Canadian Wheat Board pursues class action law suit

The Friends of the Canadian Wheat Board (FCWB), in consultation with the Canadian Wheat Board Alliance (CWBA) and other interested parties, this week announced that they are fully prepared to broaden their current legal challenge to Ottawa’s attempt to dismantle the CWB’s single-desk marketing authority.  The Friends’ can and will file a class action lawsuit on behalf of participating prairie grain producers on short notice at the appropriate time.   

Grandview, Manitoba, area farmer Larry Bohdanovich said that “it is clear that the Harper Government is pursuing a policy of confiscation without either consultation or compensation.  This is totally unacceptable and prairie farmers will not take this lying down.”

“One of our legal avenues is to  launch a class action lawsuit on behalf of prairie farmers to recover the value which will be lost should Minister Ritz succeed in ending the single desk,” observed Gilbert Ferre, a grain producer at Zenon Park, Saskatchewan, and the acting Chair of the Canadian Wheat Board Alliance.  “Our legal counsel is prepared to file a submission in court within days if necessary.”

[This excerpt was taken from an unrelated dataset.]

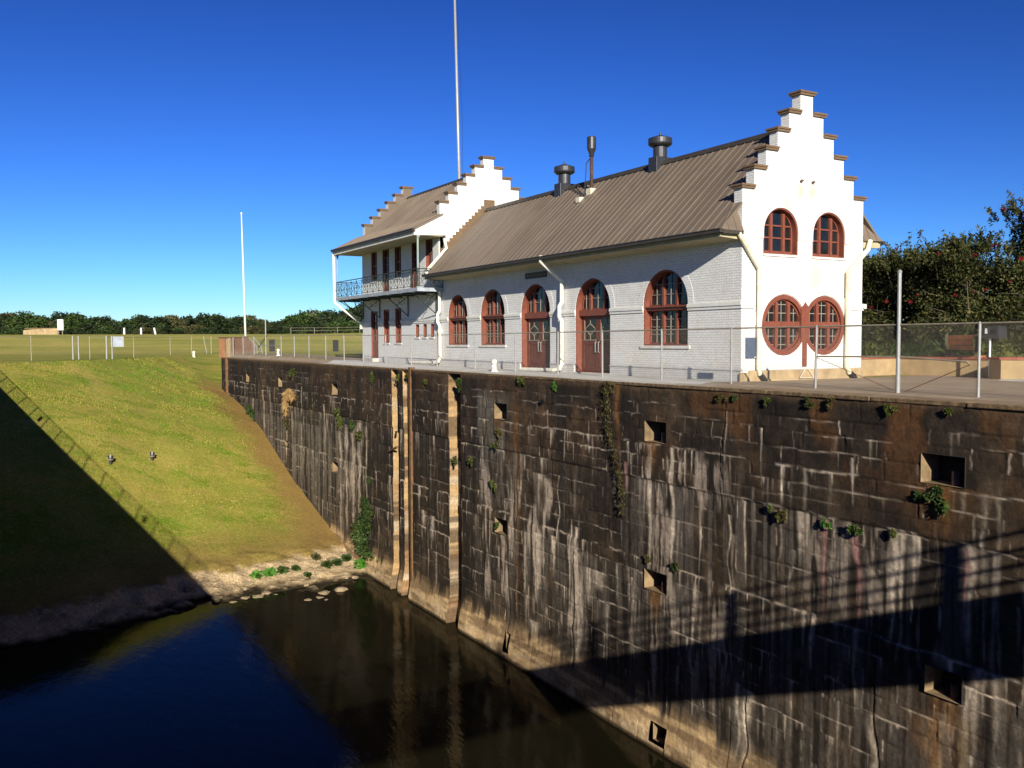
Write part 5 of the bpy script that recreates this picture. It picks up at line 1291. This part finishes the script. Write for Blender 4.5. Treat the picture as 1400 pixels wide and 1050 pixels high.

“We continue to hope that the courts will uphold Justice Campbell’s ruling that Ritz’ Bill C-18 legislation is ‘an affront to the rule of law’ and that the need to sue for compensation will be unnecessary,” said Stewart Wells, an organic grain producer at Swift Current, Saskatchewan, and one of the eight recently dismissed farmer-elected Directors of the Wheat Board.  “But if the worst happens, farmers will demand full compensation from the Federal Government for the consequences of its undemocratic actions.” 

Wells went on to say, “We believe farmers’ interests would be best served by a broader legal challenge mounted by the Friends of the CWB, the CWB Alliance, and other membership-based organizations because they represent a wider range and a greater depth of experience and knowledge on Wheat Board issues.  Over the last several months, these cooperating groups have been conducting research to gather and document evidence to support a comprehensive claim for compensation.”

“Farmers must receive appropriate compensation should Ottawa succeed in ignoring the wishes of the majority of farmers who have consistently voted to retain the single-desk marketing advantage,” said Laurence Nicholson, an irrigation farmer at Seven Persons, Alberta.  “Our claim will be developed in the western farm tradition of cooperation and service-at-cost so that the true costs of destroying our Wheat Board will be borne by the people responsible in Ottawa.” 

Anders Bruun, Legal Counsel for the Friends of the CWB, said that “the legal route seems to be the only way for prairie farmers to get the attention of the ideologically-driven Harper Government.  Farmers are fortunate that they still live in a democracy where they have access to the courts and the rule of law ultimately prevails.”